The transformer didn't predict the return. It predicted its own confusion, and that's what mattered.
A new paper from Rutgers introduces WTrans: a signal built not from what a transformer thinks a stock will return, but from how uncertain the model is about that prediction. Alone, this uncertainty measure predicts nothing (t ≈ 0.5). But interacted with anomaly consensus direction (µ), it becomes one of the strongest signals documented in recent cross-sectional research.

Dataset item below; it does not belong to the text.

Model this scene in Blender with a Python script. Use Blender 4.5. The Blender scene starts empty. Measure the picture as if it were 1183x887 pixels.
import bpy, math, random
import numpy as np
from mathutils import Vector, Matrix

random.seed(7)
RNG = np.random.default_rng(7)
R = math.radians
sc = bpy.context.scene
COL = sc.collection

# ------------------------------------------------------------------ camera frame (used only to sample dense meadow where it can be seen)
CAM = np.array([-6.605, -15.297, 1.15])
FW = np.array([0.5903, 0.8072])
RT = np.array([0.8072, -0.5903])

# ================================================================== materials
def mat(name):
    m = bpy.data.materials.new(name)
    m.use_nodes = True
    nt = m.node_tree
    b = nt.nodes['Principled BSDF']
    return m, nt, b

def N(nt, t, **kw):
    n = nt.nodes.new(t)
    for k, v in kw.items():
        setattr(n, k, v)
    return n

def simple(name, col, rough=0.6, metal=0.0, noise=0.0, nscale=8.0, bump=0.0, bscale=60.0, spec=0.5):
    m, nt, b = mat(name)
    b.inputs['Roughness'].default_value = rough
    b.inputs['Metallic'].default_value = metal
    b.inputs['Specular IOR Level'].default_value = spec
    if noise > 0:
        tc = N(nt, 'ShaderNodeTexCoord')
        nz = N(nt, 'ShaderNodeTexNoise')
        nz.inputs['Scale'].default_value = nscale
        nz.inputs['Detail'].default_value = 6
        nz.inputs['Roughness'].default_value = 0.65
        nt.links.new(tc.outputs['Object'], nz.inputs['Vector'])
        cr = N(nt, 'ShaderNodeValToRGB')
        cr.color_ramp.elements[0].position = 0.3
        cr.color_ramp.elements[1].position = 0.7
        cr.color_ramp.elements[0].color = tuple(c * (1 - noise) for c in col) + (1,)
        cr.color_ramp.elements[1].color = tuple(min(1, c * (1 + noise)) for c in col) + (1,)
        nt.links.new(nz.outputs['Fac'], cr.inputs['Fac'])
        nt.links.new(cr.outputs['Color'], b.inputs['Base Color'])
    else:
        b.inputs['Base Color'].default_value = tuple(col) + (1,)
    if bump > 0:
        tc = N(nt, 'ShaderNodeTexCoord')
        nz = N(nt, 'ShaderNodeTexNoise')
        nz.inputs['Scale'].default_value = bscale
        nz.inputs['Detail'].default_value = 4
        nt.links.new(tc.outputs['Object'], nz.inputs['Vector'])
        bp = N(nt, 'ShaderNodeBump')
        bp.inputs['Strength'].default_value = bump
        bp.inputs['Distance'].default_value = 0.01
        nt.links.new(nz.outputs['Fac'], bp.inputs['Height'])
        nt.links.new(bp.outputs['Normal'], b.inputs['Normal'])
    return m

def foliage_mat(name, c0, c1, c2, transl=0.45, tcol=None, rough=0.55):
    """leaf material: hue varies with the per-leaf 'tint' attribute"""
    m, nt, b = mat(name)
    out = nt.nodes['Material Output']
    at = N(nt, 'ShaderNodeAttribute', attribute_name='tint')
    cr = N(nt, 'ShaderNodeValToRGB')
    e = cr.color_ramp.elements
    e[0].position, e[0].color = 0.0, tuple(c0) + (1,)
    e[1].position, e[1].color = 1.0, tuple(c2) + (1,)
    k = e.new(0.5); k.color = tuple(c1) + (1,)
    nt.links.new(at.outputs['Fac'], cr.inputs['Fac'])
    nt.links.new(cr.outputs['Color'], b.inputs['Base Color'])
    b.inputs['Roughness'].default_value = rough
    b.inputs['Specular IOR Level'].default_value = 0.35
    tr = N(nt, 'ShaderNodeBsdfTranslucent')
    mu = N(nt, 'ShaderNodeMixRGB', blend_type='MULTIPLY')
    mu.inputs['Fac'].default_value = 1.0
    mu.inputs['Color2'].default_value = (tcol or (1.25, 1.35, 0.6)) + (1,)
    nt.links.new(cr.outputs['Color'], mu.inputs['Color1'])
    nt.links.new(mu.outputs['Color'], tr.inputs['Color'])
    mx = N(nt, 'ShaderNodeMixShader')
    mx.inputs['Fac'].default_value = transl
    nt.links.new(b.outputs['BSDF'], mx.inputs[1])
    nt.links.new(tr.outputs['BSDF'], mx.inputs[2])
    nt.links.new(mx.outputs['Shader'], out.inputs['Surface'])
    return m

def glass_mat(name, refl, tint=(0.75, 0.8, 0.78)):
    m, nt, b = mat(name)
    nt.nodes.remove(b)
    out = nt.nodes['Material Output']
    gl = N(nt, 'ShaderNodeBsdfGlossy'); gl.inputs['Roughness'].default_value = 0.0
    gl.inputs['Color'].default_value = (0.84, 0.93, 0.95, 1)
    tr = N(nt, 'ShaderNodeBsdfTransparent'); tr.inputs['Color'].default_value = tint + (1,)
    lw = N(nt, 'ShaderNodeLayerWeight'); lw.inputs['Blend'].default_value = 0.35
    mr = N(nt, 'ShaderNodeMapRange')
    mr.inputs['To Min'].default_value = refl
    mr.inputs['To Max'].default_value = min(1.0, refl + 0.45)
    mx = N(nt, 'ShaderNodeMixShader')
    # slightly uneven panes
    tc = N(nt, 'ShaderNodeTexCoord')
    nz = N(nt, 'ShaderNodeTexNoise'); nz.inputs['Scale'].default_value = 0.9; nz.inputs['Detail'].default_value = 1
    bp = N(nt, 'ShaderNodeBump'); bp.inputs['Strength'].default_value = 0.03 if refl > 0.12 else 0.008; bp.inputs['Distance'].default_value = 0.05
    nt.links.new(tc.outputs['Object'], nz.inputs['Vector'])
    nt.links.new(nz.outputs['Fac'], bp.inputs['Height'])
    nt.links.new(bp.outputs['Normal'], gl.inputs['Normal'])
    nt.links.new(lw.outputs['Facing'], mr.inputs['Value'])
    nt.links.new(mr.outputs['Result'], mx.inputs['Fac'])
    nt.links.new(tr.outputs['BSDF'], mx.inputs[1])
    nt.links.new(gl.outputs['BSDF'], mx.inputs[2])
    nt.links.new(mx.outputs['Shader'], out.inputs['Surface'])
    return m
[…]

Among stocks where anomalies agree it's a buy, high model uncertainty → higher future returns
Among stocks where anomalies agree it's a sell, high model uncertainty → lower future returns
The interaction µ × WTrans yields a Fama-MacBeth t-statistic of 8.68 and a FF6-adjusted DiD alpha of +1.30%/month
The conditional long-short factor has an R² of just 1.5% on FF6 — genuinely orthogonal to the entire factor zoo
The mechanism is limits-to-arbitrage through investor attention: the premium exists almost entirely in low-media-coverage and low-analyst-coverage stocks, and essentially vanishes where informed arbitrageurs are active.
The signal also beats cross-theme disagreement (σ) in a direct horse race — σ drops to t = −0.19 when WTrans enters the same regression.